INFORMATION PROVIDED:
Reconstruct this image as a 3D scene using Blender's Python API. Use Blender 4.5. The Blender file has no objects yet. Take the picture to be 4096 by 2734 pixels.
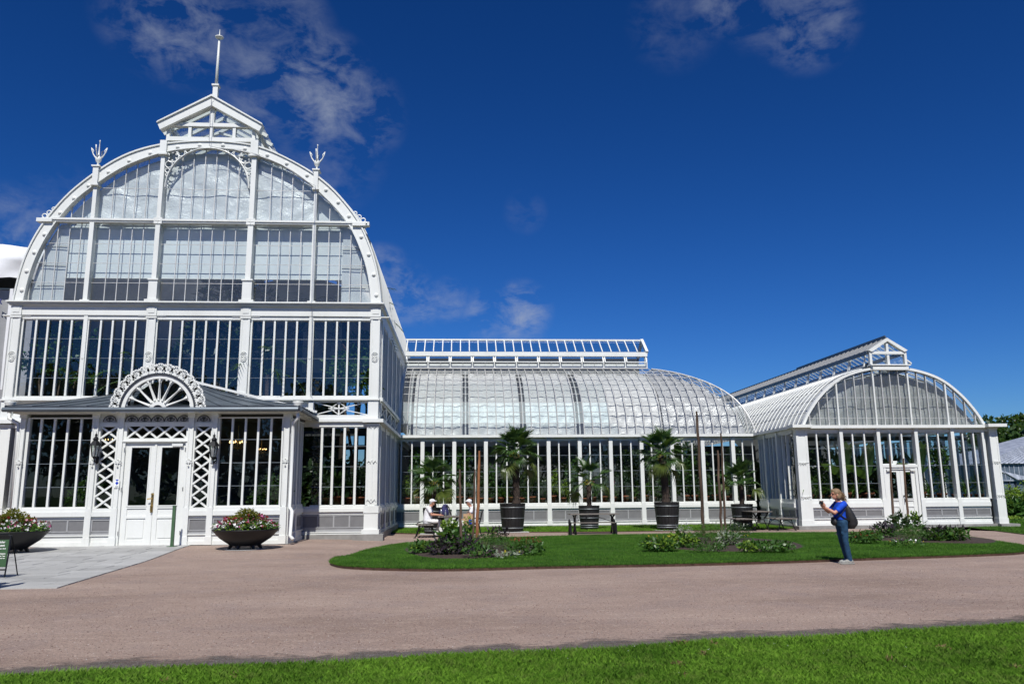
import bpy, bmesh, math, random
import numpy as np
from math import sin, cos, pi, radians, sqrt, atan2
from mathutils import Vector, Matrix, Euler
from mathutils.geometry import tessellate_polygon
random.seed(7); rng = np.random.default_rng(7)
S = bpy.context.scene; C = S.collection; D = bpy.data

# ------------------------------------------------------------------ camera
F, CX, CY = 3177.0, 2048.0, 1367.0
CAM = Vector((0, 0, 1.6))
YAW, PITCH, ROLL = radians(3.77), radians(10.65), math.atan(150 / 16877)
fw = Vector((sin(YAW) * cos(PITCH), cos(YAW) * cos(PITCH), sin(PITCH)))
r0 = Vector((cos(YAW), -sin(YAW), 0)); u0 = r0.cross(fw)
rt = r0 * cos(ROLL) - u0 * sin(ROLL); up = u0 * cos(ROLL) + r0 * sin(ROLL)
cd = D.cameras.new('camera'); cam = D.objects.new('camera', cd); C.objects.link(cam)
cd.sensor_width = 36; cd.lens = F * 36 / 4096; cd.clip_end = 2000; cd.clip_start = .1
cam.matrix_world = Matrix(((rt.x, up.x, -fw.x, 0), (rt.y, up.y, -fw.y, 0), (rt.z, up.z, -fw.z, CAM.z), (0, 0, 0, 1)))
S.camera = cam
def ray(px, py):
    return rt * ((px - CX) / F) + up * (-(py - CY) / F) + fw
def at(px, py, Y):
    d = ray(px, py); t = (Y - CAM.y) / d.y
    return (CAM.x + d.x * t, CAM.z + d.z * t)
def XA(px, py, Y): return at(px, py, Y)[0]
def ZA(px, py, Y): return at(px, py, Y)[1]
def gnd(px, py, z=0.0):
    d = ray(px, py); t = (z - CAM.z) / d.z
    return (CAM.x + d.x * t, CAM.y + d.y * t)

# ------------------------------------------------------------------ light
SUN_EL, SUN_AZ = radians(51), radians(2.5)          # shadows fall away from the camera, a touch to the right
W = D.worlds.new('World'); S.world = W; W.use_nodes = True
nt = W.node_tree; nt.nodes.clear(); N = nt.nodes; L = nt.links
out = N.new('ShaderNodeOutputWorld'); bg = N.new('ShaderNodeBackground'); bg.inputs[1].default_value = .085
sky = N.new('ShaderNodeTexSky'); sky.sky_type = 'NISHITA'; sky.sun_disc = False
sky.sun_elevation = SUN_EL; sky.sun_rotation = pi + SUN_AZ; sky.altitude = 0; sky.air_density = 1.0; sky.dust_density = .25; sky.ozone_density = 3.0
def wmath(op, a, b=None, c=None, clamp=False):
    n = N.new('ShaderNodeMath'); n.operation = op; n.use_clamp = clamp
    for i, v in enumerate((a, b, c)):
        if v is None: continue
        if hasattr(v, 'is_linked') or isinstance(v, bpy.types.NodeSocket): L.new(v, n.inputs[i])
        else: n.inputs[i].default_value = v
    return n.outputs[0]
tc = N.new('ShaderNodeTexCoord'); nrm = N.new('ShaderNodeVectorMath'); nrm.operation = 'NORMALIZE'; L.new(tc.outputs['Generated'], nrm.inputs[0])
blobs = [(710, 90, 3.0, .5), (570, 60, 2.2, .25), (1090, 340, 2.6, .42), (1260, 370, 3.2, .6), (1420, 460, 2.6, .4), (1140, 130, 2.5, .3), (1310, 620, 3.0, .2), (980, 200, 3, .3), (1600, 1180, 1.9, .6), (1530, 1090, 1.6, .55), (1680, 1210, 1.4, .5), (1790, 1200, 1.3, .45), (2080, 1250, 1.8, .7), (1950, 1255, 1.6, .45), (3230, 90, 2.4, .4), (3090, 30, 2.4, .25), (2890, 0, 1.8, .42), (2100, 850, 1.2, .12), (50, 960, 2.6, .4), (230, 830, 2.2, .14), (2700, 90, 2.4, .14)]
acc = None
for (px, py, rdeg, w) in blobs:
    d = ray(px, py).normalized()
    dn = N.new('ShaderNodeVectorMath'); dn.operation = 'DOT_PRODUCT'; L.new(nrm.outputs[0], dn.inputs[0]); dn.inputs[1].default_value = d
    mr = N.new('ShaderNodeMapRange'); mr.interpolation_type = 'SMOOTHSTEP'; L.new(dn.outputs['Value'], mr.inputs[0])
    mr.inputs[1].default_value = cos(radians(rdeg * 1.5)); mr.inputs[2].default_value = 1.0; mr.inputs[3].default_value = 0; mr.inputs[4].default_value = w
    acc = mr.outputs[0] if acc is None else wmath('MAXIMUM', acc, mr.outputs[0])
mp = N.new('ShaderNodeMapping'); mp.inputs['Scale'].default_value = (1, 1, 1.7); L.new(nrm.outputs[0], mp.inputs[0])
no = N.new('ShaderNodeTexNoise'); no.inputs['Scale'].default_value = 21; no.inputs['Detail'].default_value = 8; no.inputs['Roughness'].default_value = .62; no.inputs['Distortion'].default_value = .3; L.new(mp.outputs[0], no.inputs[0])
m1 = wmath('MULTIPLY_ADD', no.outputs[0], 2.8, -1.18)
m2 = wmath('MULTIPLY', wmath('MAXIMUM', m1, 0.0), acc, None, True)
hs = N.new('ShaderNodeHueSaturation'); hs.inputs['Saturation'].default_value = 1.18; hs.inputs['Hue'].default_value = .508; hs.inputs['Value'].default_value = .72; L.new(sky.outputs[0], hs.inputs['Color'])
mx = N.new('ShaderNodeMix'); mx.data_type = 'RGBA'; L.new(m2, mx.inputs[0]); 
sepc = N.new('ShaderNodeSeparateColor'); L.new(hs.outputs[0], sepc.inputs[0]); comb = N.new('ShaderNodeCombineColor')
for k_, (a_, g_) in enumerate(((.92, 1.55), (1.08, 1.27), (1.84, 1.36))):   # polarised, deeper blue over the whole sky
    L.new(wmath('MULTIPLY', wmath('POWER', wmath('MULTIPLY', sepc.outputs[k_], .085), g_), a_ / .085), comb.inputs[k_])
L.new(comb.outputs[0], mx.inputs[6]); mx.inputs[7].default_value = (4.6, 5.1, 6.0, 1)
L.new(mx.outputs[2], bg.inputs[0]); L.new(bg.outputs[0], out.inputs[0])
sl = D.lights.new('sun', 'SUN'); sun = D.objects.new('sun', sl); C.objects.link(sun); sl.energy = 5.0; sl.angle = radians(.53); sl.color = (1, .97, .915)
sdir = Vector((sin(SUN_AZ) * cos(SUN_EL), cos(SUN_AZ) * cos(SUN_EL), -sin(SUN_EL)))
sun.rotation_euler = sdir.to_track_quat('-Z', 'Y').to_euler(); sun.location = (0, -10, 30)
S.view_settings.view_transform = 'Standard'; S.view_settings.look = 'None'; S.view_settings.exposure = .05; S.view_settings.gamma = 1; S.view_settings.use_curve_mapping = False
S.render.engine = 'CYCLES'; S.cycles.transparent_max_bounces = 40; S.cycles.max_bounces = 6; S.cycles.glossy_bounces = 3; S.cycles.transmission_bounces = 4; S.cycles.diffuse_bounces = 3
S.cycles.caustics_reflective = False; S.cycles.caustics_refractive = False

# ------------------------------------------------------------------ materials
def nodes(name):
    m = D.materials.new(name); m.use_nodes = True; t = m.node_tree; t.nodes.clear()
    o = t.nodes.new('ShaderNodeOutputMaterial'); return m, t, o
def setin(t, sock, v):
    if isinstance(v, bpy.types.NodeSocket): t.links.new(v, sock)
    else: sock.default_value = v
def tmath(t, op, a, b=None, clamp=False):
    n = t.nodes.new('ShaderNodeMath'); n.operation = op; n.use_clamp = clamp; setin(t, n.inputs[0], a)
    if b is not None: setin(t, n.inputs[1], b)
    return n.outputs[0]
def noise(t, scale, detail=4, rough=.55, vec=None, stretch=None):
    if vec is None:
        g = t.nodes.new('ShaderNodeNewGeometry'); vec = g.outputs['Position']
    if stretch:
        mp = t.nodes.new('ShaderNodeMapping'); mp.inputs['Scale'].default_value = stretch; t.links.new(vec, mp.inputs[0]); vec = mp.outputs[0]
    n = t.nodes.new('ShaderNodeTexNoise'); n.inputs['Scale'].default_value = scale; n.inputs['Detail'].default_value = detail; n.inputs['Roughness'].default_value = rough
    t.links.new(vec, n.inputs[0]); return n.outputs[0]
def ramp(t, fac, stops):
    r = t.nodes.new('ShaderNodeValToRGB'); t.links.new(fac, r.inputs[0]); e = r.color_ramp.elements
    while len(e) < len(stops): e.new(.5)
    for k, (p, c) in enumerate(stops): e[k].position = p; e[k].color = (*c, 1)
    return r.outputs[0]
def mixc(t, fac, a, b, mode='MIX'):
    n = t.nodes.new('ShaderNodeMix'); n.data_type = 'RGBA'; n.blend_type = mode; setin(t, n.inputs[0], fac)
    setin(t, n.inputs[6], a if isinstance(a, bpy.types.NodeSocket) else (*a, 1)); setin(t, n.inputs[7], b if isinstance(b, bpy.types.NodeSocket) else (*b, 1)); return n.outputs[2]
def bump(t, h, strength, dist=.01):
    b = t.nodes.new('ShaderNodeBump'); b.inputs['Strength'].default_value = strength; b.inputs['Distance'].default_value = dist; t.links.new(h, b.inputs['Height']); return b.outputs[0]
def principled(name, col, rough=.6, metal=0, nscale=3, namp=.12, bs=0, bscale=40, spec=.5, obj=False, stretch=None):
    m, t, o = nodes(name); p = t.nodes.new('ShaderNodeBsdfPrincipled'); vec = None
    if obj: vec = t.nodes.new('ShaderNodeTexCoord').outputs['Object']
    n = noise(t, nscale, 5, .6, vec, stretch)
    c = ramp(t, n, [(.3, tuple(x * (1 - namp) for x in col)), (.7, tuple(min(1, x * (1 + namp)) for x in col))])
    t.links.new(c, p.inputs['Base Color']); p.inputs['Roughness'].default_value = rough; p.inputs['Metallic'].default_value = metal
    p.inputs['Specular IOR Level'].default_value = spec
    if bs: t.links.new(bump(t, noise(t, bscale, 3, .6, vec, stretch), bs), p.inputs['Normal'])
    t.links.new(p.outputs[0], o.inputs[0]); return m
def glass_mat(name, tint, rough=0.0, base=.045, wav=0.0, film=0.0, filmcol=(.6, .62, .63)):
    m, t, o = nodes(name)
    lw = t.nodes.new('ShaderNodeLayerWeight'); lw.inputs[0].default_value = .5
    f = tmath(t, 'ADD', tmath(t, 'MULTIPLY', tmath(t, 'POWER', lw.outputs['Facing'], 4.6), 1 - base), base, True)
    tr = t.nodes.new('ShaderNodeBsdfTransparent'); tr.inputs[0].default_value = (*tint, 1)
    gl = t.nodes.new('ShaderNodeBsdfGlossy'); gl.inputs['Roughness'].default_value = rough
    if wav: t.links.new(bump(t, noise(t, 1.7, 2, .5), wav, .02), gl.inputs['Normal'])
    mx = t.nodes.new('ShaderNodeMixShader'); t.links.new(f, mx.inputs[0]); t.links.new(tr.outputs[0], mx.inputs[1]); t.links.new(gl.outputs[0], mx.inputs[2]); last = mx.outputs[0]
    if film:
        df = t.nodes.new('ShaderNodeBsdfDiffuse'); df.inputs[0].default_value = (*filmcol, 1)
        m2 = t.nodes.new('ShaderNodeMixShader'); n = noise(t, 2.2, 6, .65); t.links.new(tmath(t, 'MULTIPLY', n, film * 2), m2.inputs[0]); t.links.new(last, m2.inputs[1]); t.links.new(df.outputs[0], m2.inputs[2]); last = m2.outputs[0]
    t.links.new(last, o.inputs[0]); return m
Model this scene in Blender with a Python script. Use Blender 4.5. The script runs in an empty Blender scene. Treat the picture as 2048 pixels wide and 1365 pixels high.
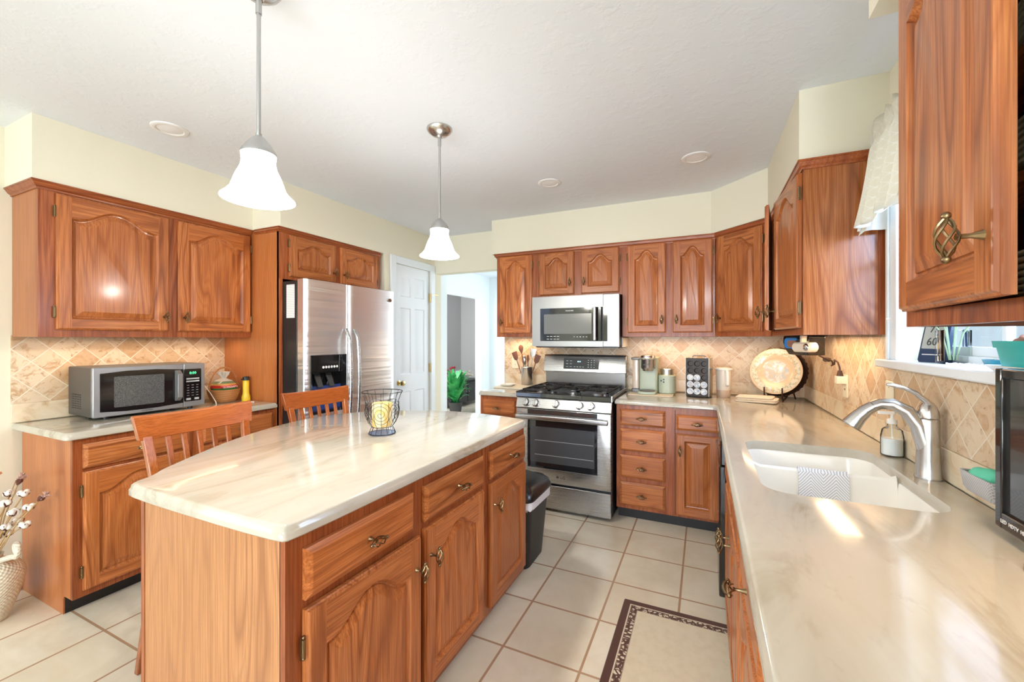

DIRECTION: Check every line of the material for the string "scene" and give the number of lines that have it, without anything else.

THE SOLUTION: 3